Frank, you see, specializes in bogus tours of the real Amazon. That is, he pilots tourists up and down a well-traveled section of the Amazon, but he’s contrived an array of fake spectacles and dangers to liven up the experience — and occasionally pressures a little extra money from frightened passengers. 

Frank is also an inveterate punster, the one part of his schtick he seems to do for the sheer pleasure of it. (“We’re heading into headhunter territory now, which is a terrible place to be headed.”) Nobody appreciates this except Lily’s brother McGregor, played by Whitehall as a buffoonish dandy of a sort that might be described as “queer-coded,” if not for the brief scene in which he comes out to Frank.

The word “gay” isn’t used, but McGregor indicates that his lack of interest in women — more precisely, that his “interests happily lie elsewhere” — led to his ostracization by his family, with only Lily accepting him.

Frank, too, is affirming, raising a glass “to elsewhere.” And that’s the end of that, at least until a string of winking double entendres in a scene involving impalement.
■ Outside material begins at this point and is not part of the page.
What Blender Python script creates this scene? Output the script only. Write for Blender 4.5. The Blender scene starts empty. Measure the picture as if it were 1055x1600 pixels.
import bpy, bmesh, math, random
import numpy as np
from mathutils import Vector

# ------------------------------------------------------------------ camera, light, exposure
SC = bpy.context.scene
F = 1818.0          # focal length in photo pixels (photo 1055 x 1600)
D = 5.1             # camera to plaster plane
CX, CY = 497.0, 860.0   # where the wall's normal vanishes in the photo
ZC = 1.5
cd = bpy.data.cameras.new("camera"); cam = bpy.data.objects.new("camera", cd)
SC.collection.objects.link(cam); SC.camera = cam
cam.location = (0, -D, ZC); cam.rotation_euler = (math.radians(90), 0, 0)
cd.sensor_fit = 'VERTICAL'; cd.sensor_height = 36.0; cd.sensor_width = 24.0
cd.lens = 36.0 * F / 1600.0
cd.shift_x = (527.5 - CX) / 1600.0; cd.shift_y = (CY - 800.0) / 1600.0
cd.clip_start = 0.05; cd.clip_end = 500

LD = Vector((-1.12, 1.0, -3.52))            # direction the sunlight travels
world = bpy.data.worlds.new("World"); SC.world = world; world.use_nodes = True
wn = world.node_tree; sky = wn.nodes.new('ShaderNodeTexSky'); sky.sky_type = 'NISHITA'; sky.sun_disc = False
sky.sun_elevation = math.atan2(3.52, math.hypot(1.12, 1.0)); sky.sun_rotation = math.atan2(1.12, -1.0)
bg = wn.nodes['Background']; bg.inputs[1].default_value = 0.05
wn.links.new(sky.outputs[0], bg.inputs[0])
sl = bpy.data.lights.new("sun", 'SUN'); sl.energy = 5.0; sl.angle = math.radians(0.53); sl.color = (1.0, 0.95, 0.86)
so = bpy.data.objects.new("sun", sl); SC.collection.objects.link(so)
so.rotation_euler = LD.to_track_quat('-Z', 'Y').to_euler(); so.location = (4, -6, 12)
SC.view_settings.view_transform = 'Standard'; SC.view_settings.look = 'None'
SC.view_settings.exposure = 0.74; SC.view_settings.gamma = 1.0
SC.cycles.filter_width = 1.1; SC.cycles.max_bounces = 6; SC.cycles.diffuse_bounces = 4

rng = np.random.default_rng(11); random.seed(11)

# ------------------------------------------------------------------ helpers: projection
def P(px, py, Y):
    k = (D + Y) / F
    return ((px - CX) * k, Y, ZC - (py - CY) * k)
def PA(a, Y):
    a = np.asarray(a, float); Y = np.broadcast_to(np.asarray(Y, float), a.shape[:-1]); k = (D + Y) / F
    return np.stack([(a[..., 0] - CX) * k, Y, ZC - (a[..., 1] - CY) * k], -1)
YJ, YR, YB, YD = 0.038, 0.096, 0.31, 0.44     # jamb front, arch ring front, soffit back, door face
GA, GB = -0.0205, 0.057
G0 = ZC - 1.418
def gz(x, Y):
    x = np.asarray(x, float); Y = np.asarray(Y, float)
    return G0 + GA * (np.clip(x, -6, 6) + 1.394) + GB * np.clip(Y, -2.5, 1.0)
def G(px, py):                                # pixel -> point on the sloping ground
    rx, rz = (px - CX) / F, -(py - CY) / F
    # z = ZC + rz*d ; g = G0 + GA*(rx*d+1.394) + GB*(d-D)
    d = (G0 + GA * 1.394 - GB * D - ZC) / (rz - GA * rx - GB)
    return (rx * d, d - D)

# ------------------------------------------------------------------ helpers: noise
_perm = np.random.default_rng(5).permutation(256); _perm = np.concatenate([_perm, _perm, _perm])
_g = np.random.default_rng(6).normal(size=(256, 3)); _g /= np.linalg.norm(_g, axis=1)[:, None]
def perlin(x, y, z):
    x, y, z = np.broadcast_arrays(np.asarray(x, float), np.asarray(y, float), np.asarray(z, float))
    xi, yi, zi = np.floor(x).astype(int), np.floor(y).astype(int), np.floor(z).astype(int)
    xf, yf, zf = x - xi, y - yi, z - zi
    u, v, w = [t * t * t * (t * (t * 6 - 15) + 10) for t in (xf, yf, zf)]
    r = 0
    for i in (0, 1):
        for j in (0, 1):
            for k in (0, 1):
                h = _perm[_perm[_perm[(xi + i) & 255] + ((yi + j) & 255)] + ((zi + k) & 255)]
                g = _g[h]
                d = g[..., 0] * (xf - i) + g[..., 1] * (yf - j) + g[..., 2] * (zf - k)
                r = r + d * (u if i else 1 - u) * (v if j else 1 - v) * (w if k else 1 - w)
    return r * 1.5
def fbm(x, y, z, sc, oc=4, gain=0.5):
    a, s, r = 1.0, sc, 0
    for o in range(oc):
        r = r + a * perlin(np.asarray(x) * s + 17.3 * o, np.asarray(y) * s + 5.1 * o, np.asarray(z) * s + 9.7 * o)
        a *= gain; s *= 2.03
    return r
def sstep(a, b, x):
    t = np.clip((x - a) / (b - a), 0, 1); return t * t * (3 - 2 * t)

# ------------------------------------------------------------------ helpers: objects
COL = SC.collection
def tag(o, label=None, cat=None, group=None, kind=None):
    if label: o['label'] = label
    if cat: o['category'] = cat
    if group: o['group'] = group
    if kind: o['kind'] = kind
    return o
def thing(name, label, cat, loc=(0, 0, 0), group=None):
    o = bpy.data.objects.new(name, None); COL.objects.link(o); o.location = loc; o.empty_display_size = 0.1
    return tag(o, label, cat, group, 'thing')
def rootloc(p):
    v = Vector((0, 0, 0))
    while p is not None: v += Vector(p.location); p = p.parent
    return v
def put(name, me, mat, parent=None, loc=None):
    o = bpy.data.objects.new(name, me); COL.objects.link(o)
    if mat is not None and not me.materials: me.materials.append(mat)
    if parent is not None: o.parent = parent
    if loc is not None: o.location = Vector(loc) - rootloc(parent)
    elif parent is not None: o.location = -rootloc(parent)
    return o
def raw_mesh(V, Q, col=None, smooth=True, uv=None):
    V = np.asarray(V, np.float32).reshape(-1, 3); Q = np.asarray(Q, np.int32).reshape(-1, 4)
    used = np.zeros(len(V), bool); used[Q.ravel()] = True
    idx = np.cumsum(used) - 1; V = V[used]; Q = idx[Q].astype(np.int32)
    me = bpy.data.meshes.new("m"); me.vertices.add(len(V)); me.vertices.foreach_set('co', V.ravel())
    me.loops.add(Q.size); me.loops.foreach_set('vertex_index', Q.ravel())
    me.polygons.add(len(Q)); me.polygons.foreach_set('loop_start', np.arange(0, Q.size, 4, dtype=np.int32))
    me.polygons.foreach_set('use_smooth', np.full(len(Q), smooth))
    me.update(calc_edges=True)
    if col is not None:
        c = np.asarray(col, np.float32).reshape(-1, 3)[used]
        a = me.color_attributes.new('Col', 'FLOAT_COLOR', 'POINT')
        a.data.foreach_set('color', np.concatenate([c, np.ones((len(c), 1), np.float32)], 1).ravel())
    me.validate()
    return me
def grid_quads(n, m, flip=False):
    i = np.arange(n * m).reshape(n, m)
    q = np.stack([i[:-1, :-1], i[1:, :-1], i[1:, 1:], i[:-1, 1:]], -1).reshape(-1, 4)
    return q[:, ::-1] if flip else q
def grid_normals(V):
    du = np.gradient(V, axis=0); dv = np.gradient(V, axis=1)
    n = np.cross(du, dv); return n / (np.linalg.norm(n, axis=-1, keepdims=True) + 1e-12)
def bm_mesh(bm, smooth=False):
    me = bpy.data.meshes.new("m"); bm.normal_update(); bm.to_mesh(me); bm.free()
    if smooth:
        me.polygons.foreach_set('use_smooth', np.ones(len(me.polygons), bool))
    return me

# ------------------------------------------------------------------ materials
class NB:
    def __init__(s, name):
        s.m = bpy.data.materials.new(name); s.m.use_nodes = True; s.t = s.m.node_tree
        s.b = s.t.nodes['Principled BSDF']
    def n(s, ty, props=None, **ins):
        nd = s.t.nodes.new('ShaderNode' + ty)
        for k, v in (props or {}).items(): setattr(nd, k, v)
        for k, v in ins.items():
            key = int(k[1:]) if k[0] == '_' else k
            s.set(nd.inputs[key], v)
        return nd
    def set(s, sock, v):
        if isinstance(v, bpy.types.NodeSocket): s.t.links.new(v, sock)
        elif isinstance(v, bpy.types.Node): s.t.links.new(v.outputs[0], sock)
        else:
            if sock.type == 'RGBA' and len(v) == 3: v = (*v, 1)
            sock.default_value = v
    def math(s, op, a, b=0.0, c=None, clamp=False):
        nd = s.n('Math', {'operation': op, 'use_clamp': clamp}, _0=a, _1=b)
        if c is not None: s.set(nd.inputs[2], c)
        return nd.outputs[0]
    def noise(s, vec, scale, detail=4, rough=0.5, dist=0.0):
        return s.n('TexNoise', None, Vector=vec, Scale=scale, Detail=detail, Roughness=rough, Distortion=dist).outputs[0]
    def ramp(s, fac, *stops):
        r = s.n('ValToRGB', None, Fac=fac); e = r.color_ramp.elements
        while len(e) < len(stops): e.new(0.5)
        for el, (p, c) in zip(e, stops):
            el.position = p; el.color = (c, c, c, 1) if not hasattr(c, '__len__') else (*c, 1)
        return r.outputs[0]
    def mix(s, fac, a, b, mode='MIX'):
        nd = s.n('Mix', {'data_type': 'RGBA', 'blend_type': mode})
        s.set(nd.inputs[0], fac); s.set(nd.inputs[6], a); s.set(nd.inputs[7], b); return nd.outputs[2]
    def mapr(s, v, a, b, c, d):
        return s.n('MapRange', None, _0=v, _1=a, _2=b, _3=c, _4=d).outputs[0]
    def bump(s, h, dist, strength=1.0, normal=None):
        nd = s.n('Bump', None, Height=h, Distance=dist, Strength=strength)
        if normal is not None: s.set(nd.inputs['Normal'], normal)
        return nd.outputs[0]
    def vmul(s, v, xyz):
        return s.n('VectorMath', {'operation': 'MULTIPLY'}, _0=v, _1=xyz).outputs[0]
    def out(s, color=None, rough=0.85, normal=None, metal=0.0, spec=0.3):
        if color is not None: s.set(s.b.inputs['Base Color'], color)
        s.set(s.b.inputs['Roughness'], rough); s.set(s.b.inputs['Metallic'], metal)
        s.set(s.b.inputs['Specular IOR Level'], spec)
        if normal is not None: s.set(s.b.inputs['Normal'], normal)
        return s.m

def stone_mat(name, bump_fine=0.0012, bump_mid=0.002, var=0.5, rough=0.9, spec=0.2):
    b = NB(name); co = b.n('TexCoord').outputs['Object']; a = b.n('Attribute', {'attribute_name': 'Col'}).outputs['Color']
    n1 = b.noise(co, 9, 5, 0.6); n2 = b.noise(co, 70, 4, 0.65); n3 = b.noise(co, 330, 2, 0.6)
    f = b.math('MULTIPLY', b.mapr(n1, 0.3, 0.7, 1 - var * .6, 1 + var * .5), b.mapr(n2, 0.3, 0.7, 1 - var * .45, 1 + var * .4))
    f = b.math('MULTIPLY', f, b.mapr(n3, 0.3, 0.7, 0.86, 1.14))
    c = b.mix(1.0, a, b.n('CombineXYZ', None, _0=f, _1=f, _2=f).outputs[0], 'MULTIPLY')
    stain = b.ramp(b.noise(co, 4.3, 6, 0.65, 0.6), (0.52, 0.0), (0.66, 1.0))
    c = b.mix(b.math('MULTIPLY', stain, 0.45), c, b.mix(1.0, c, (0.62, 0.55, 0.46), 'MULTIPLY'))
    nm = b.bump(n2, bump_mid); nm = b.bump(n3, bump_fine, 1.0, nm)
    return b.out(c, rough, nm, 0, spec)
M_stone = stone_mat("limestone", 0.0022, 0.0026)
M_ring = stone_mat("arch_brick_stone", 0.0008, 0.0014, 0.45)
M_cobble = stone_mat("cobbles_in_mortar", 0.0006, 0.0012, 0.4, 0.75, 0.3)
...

I’m honestly curious whether this approach to “representation” pleases anyone, or whether Disney’s insistent but timid “progressivism” falls between two stools and leaves no one happy.

I see I forgot about Jesse Plemons’ murderous German Prince Joachim, who pursues our heroes up the Amazon in a U-boat. Also I haven’t mentioned Paul Giamatti, wasted as a scheming harbormaster, or Édgar Ramírez as the leader of the cursed conquistadors. I promise I’ll try to be more organized reviewing Jungle Cruise 2.

Caveat Spectator: Stylized violence; icky creature effects; brief, oblique references to homosexuality and brief double entendres; limited profanity. Teens and up.